# What to produce
Your task is to repeat all of the data exactly while excluding the pictures.

# Dataset extract
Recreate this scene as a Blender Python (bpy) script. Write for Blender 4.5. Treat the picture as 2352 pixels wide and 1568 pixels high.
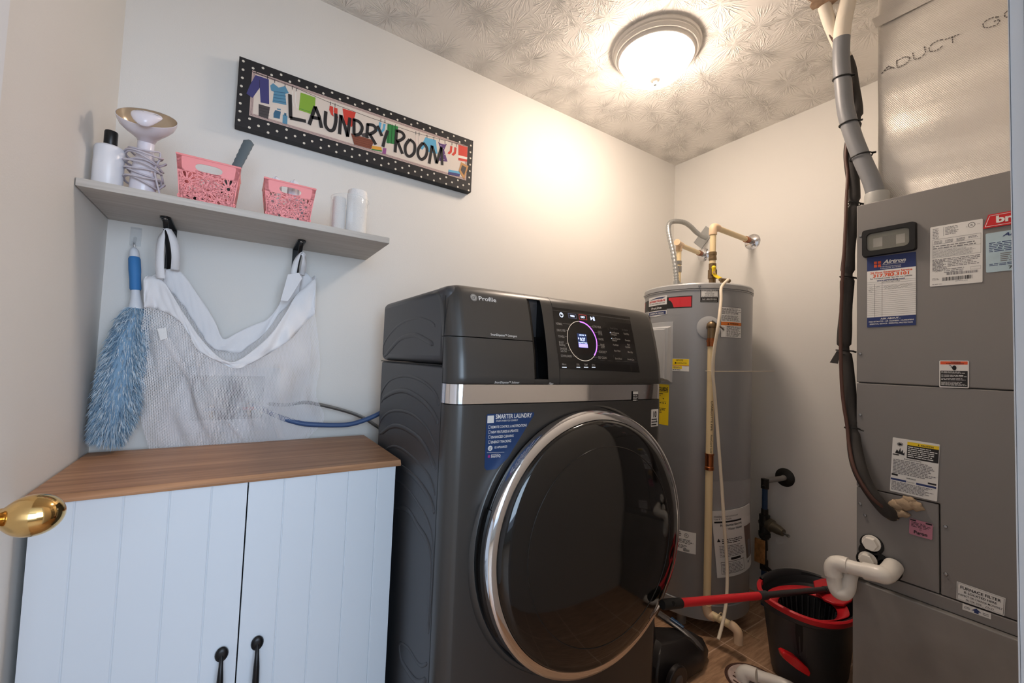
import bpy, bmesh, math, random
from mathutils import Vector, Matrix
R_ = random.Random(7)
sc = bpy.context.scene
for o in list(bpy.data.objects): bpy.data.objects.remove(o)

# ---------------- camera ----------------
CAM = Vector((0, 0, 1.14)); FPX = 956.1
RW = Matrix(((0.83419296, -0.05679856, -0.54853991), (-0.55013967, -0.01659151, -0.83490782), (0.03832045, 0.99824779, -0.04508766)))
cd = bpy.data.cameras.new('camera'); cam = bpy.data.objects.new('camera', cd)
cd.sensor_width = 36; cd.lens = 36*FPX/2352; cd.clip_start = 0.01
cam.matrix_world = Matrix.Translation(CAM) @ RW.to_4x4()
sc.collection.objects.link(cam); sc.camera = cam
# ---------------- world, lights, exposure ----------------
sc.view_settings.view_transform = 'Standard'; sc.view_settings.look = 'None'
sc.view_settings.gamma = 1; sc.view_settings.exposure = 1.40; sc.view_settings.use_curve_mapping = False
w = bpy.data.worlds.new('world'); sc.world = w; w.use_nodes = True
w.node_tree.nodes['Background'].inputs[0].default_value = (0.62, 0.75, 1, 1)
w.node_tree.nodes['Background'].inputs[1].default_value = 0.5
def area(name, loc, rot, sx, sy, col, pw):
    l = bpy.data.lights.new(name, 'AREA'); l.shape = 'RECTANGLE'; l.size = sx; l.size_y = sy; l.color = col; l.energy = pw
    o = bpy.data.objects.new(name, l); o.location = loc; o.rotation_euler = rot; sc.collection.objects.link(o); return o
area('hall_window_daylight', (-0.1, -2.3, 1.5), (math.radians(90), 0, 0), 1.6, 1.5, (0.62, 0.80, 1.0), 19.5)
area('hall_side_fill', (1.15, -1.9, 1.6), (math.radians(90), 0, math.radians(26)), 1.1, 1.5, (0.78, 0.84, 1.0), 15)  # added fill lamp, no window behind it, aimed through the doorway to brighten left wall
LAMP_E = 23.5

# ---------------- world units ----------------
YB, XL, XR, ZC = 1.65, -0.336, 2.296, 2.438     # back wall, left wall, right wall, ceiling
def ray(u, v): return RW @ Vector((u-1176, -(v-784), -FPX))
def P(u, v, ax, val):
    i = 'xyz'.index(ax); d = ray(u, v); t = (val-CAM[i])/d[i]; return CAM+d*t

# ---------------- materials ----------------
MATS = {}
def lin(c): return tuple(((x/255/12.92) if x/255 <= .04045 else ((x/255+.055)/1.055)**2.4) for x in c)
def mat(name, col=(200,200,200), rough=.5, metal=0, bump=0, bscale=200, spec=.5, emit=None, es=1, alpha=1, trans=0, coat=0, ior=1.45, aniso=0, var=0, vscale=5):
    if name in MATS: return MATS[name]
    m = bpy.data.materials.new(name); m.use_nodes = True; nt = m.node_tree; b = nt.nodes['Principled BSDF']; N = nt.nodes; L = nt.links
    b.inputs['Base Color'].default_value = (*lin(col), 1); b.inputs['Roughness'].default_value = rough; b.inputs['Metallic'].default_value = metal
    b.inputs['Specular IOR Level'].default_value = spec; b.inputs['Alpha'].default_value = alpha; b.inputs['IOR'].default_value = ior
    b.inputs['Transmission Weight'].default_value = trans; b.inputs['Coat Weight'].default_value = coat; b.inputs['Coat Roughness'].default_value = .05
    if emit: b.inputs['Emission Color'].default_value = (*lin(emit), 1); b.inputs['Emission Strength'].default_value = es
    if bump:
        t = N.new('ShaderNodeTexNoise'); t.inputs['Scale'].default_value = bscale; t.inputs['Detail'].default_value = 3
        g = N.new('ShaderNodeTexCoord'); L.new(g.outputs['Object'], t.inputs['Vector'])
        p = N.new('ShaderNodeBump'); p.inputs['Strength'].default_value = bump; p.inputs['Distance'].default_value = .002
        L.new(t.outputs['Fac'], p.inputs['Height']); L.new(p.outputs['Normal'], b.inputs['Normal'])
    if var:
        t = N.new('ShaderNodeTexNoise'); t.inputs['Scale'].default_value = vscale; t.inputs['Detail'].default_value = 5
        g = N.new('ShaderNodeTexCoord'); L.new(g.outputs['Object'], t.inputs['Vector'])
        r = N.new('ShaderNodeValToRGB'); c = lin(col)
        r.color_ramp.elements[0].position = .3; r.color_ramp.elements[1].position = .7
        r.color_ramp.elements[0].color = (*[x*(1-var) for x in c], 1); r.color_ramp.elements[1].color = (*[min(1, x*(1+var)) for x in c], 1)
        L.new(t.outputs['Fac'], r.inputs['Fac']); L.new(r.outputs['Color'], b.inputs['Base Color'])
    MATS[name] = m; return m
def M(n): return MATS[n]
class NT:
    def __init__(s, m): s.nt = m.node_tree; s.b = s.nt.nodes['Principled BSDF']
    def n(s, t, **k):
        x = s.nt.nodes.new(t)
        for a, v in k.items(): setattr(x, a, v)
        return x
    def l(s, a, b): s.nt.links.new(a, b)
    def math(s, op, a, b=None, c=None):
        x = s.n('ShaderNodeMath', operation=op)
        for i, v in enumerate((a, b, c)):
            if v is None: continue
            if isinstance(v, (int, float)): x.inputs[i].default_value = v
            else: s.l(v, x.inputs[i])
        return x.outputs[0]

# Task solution
Recreate this scene as a Blender Python (bpy) script. Write for Blender 4.5. Treat the picture as 2352 pixels wide and 1568 pixels high.
import bpy, bmesh, math, random
from mathutils import Vector, Matrix
R_ = random.Random(7)
sc = bpy.context.scene
for o in list(bpy.data.objects): bpy.data.objects.remove(o)

# ---------------- camera ----------------
CAM = Vector((0, 0, 1.14)); FPX = 956.1
RW = Matrix(((0.83419296, -0.05679856, -0.54853991), (-0.55013967, -0.01659151, -0.83490782), (0.03832045, 0.99824779, -0.04508766)))
cd = bpy.data.cameras.new('camera'); cam = bpy.data.objects.new('camera', cd)
cd.sensor_width = 36; cd.lens = 36*FPX/2352; cd.clip_start = 0.01
cam.matrix_world = Matrix.Translation(CAM) @ RW.to_4x4()
sc.collection.objects.link(cam); sc.camera = cam
# ---------------- world, lights, exposure ----------------
sc.view_settings.view_transform = 'Standard'; sc.view_settings.look = 'None'
sc.view_settings.gamma = 1; sc.view_settings.exposure = 1.40; sc.view_settings.use_curve_mapping = False
w = bpy.data.worlds.new('world'); sc.world = w; w.use_nodes = True
w.node_tree.nodes['Background'].inputs[0].default_value = (0.62, 0.75, 1, 1)
w.node_tree.nodes['Background'].inputs[1].default_value = 0.5
def area(name, loc, rot, sx, sy, col, pw):
    l = bpy.data.lights.new(name, 'AREA'); l.shape = 'RECTANGLE'; l.size = sx; l.size_y = sy; l.color = col; l.energy = pw
    o = bpy.data.objects.new(name, l); o.location = loc; o.rotation_euler = rot; sc.collection.objects.link(o); return o
area('hall_window_daylight', (-0.1, -2.3, 1.5), (math.radians(90), 0, 0), 1.6, 1.5, (0.62, 0.80, 1.0), 19.5)
area('hall_side_fill', (1.15, -1.9, 1.6), (math.radians(90), 0, math.radians(26)), 1.1, 1.5, (0.78, 0.84, 1.0), 15)  # added fill lamp, no window behind it, aimed through the doorway to brighten left wall
LAMP_E = 23.5

# ---------------- world units ----------------
YB, XL, XR, ZC = 1.65, -0.336, 2.296, 2.438     # back wall, left wall, right wall, ceiling
def ray(u, v): return RW @ Vector((u-1176, -(v-784), -FPX))
def P(u, v, ax, val):
    i = 'xyz'.index(ax); d = ray(u, v); t = (val-CAM[i])/d[i]; return CAM+d*t

# ---------------- materials ----------------
MATS = {}
def lin(c): return tuple(((x/255/12.92) if x/255 <= .04045 else ((x/255+.055)/1.055)**2.4) for x in c)
def mat(name, col=(200,200,200), rough=.5, metal=0, bump=0, bscale=200, spec=.5, emit=None, es=1, alpha=1, trans=0, coat=0, ior=1.45, aniso=0, var=0, vscale=5):
    if name in MATS: return MATS[name]
    m = bpy.data.materials.new(name); m.use_nodes = True; nt = m.node_tree; b = nt.nodes['Principled BSDF']; N = nt.nodes; L = nt.links
    b.inputs['Base Color'].default_value = (*lin(col), 1); b.inputs['Roughness'].default_value = rough; b.inputs['Metallic'].default_value = metal
    b.inputs['Specular IOR Level'].default_value = spec; b.inputs['Alpha'].default_value = alpha; b.inputs['IOR'].default_value = ior
    b.inputs['Transmission Weight'].default_value = trans; b.inputs['Coat Weight'].default_value = coat; b.inputs['Coat Roughness'].default_value = .05
    if emit: b.inputs['Emission Color'].default_value = (*lin(emit), 1); b.inputs['Emission Strength'].default_value = es
    if bump:
        t = N.new('ShaderNodeTexNoise'); t.inputs['Scale'].default_value = bscale; t.inputs['Detail'].default_value = 3
        g = N.new('ShaderNodeTexCoord'); L.new(g.outputs['Object'], t.inputs['Vector'])
        p = N.new('ShaderNodeBump'); p.inputs['Strength'].default_value = bump; p.inputs['Distance'].default_value = .002
        L.new(t.outputs['Fac'], p.inputs['Height']); L.new(p.outputs['Normal'], b.inputs['Normal'])
    if var:
        t = N.new('ShaderNodeTexNoise'); t.inputs['Scale'].default_value = vscale; t.inputs['Detail'].default_value = 5
        g = N.new('ShaderNodeTexCoord'); L.new(g.outputs['Object'], t.inputs['Vector'])
        r = N.new('ShaderNodeValToRGB'); c = lin(col)
        r.color_ramp.elements[0].position = .3; r.color_ramp.elements[1].position = .7
        r.color_ramp.elements[0].color = (*[x*(1-var) for x in c], 1); r.color_ramp.elements[1].color = (*[min(1, x*(1+var)) for x in c], 1)
        L.new(t.outputs['Fac'], r.inputs['Fac']); L.new(r.outputs['Color'], b.inputs['Base Color'])
    MATS[name] = m; return m
def M(n): return MATS[n]
class NT:
    def __init__(s, m): s.nt = m.node_tree; s.b = s.nt.nodes['Principled BSDF']
    def n(s, t, **k):
        x = s.nt.nodes.new(t)
        for a, v in k.items(): setattr(x, a, v)
        return x
    def l(s, a, b): s.nt.links.new(a, b)
    def math(s, op, a, b=None, c=None):
        x = s.n('ShaderNodeMath', operation=op)
        for i, v in enumerate((a, b, c)):
            if v is None: continue
            if isinstance(v, (int, float)): x.inputs[i].default_value = v
            else: s.l(v, x.inputs[i])
        return x.outputs[0]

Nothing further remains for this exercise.